§ Problem details
Your task is to quote the listing below exactly, beginning with its first line and ending on the line bearing "rng = np.random.default_rng(11)".

§ Data segment
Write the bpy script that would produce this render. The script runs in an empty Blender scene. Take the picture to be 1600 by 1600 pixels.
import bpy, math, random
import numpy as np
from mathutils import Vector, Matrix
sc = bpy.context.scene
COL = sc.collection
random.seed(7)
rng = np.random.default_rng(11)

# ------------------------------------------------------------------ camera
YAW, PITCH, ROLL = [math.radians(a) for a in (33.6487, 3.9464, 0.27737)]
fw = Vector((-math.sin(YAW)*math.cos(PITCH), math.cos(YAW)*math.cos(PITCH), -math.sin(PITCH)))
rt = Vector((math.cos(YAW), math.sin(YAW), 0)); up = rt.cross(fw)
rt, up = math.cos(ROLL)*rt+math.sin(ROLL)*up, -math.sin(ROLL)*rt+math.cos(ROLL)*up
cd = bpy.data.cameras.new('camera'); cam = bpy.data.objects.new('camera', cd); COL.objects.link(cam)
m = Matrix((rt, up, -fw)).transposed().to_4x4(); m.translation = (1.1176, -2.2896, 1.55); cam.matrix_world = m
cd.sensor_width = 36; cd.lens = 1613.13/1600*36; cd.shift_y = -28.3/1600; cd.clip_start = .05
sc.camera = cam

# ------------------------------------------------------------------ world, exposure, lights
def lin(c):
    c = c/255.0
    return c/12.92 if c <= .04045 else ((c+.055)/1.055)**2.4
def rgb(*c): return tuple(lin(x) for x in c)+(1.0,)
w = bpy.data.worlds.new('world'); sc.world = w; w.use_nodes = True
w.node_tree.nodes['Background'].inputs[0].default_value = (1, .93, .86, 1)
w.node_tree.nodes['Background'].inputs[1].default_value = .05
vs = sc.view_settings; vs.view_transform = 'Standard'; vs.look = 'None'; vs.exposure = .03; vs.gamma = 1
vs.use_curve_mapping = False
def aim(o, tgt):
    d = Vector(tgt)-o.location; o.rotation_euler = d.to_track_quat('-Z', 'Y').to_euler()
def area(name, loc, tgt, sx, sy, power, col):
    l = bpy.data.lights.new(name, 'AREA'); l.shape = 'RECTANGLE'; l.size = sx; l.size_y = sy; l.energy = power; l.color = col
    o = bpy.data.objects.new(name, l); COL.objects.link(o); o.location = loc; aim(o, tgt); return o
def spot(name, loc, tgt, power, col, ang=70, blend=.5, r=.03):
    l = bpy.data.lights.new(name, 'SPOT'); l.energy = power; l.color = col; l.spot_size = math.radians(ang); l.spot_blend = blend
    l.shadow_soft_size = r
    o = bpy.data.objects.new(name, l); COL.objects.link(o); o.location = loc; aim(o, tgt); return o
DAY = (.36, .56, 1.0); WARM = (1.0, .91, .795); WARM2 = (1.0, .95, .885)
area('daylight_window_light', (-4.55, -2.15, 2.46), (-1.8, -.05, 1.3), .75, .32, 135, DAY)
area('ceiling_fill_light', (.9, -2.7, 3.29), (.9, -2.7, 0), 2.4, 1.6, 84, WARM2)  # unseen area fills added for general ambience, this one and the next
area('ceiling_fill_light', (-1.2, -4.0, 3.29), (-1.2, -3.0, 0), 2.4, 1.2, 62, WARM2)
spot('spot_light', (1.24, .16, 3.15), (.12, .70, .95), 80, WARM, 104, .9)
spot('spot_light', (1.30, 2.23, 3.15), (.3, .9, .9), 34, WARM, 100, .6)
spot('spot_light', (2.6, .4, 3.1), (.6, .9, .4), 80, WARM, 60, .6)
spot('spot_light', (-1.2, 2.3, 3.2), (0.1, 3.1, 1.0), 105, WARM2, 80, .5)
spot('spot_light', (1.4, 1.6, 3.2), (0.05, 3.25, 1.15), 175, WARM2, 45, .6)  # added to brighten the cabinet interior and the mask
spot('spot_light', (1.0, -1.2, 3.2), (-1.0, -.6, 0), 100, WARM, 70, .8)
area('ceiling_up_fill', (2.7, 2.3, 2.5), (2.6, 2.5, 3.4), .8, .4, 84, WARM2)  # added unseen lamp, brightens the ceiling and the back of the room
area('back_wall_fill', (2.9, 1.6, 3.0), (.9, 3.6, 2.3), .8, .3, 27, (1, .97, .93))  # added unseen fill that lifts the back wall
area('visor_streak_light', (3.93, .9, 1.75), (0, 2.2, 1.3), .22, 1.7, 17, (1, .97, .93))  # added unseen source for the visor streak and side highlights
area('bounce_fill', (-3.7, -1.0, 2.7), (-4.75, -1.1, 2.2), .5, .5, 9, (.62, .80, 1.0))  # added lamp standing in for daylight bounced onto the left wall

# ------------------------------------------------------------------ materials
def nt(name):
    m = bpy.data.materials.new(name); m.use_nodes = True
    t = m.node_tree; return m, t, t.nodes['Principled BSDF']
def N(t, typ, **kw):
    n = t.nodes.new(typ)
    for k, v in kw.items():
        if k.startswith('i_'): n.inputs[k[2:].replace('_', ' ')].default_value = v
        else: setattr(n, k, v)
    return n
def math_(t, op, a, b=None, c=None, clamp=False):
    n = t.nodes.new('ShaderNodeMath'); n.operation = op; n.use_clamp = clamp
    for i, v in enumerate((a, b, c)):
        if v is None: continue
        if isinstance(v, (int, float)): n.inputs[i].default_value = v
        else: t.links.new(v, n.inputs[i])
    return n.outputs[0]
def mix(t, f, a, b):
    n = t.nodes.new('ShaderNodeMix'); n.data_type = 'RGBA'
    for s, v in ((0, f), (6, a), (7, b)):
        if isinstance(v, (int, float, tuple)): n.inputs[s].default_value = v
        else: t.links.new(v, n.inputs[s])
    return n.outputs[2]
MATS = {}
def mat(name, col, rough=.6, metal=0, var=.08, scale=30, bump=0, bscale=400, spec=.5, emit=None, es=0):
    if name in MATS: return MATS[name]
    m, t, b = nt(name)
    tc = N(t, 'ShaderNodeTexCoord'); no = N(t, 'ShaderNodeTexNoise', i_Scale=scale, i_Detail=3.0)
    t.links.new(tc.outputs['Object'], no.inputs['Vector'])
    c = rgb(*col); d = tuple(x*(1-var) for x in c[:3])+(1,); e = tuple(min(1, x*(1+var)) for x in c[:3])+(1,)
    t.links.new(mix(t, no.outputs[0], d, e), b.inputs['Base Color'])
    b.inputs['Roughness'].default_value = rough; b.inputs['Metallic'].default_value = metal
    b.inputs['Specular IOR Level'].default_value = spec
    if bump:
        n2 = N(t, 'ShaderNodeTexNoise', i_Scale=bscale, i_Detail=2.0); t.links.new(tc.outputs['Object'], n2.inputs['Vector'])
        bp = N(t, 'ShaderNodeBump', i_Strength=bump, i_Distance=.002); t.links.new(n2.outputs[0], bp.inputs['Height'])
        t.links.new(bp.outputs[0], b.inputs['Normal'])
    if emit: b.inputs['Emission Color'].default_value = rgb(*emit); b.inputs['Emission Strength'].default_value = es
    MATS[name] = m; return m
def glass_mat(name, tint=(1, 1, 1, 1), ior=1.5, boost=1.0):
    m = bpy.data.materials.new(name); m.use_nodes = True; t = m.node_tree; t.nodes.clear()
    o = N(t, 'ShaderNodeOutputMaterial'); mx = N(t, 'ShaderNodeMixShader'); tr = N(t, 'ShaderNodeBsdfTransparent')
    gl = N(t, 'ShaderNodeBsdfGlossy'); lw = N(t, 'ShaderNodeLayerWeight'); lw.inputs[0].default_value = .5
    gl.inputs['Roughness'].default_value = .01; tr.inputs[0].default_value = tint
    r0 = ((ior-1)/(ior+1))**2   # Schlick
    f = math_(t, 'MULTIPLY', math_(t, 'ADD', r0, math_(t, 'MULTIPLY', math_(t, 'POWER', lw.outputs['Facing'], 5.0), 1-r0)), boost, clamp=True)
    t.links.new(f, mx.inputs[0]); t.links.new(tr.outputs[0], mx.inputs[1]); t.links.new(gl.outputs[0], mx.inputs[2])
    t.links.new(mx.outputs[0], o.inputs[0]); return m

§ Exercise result
Write the bpy script that would produce this render. The script runs in an empty Blender scene. Take the picture to be 1600 by 1600 pixels.
import bpy, math, random
import numpy as np
from mathutils import Vector, Matrix
sc = bpy.context.scene
COL = sc.collection
random.seed(7)
rng = np.random.default_rng(11)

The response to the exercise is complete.